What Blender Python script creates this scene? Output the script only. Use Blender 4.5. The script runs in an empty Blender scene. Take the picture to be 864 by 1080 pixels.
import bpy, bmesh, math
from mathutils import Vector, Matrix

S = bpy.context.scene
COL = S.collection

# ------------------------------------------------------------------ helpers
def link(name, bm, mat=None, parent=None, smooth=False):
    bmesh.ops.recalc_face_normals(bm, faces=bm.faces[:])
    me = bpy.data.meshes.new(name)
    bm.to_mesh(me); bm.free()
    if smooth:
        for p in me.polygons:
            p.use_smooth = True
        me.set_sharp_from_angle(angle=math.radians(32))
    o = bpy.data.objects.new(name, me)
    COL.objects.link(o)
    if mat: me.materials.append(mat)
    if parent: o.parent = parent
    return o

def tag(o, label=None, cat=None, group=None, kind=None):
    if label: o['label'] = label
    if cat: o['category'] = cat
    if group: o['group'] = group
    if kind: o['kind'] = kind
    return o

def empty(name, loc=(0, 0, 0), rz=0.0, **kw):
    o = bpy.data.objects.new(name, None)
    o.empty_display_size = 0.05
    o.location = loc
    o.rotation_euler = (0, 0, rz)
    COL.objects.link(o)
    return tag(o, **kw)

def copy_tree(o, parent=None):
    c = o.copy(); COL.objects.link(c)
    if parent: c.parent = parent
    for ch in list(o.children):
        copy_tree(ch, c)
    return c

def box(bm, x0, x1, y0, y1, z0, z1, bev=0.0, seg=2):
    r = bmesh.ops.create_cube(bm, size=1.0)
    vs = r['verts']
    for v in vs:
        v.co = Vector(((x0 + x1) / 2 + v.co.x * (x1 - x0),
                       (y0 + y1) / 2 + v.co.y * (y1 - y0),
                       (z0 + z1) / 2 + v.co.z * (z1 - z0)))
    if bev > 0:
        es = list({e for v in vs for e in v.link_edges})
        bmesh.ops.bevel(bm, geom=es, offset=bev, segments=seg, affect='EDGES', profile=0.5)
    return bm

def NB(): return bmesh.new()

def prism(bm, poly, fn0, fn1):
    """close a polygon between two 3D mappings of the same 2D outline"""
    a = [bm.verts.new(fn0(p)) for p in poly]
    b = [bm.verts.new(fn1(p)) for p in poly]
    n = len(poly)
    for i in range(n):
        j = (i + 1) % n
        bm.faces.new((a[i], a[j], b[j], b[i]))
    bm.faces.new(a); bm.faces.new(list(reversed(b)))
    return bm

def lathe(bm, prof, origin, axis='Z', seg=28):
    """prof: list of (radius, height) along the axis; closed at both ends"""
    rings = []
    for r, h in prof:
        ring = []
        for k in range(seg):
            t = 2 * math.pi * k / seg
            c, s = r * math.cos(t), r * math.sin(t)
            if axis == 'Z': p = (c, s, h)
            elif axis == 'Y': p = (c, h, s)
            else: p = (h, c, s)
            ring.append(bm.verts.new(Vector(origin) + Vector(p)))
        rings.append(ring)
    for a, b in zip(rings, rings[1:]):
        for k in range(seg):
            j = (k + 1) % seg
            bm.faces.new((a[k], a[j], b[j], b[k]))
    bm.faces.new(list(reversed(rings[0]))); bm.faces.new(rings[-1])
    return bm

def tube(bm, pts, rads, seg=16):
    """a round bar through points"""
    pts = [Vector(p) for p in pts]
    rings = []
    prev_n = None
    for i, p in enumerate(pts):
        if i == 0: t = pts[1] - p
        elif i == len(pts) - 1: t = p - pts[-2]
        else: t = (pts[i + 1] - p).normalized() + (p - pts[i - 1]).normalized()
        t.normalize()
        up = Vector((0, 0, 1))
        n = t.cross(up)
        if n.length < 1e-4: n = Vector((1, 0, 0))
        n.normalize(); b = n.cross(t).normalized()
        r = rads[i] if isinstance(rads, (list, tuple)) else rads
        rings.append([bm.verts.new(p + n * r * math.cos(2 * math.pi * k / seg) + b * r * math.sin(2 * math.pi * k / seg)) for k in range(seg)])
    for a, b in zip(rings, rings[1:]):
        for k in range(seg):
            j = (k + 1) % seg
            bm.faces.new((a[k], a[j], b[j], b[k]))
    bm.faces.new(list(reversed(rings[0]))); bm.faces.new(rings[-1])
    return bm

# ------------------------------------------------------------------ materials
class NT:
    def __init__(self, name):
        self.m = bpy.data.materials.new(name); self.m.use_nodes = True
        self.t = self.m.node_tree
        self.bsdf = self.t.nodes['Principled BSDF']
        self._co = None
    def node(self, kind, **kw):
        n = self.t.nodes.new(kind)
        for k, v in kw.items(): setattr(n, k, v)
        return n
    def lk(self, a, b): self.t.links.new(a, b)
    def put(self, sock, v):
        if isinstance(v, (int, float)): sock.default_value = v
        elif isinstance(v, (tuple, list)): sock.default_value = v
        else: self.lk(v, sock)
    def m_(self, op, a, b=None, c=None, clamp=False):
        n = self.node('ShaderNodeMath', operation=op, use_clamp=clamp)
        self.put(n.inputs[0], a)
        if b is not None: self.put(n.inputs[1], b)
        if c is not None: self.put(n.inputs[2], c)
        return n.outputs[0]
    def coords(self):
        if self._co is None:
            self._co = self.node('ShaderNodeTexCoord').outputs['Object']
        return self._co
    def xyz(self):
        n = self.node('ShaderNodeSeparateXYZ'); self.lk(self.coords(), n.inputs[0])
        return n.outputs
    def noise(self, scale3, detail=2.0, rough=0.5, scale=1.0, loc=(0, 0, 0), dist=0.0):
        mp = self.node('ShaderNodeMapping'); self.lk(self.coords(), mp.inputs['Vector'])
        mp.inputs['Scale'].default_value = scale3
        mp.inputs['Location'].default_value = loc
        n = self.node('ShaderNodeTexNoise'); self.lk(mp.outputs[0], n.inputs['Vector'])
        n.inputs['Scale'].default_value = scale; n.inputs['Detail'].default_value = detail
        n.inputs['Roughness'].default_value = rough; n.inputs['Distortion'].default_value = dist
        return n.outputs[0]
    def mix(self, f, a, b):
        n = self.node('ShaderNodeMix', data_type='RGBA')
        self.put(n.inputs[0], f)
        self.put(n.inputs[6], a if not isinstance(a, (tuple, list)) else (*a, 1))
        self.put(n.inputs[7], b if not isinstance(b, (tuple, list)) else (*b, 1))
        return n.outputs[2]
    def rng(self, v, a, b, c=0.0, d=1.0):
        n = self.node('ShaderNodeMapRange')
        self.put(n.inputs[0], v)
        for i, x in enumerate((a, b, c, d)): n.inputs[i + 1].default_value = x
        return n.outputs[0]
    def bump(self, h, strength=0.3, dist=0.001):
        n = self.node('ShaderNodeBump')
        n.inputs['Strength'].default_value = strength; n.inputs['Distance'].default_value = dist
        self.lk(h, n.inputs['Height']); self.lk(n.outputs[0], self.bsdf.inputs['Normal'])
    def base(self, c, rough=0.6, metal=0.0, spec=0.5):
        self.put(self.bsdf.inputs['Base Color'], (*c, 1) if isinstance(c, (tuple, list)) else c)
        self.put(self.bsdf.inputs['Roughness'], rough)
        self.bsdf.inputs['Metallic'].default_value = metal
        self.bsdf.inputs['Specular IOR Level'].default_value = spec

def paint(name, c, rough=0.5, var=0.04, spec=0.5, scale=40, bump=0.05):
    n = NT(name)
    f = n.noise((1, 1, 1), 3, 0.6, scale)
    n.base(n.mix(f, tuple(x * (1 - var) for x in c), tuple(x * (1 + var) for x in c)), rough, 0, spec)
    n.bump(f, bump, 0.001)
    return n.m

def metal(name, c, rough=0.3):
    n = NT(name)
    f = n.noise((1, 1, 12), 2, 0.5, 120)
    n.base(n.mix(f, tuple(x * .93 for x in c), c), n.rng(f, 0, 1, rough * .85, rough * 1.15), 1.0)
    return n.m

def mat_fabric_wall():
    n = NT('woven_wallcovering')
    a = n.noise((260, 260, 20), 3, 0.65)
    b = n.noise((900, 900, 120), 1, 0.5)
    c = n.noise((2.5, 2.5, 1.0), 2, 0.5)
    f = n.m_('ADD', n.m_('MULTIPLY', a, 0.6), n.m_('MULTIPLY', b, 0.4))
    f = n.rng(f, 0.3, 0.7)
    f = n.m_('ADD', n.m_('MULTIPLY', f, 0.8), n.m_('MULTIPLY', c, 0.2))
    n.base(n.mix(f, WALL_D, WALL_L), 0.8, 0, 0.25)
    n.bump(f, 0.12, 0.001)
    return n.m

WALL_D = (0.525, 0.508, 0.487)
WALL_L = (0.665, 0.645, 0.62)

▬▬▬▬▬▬

* Given task *
The lines from the top of the data above down to the line containing "COL = S.collection" are to be copied exactly; no other line should appear.

* Complete answer *
What Blender Python script creates this scene? Output the script only. Use Blender 4.5. The script runs in an empty Blender scene. Take the picture to be 864 by 1080 pixels.
import bpy, bmesh, math
from mathutils import Vector, Matrix

S = bpy.context.scene
COL = S.collection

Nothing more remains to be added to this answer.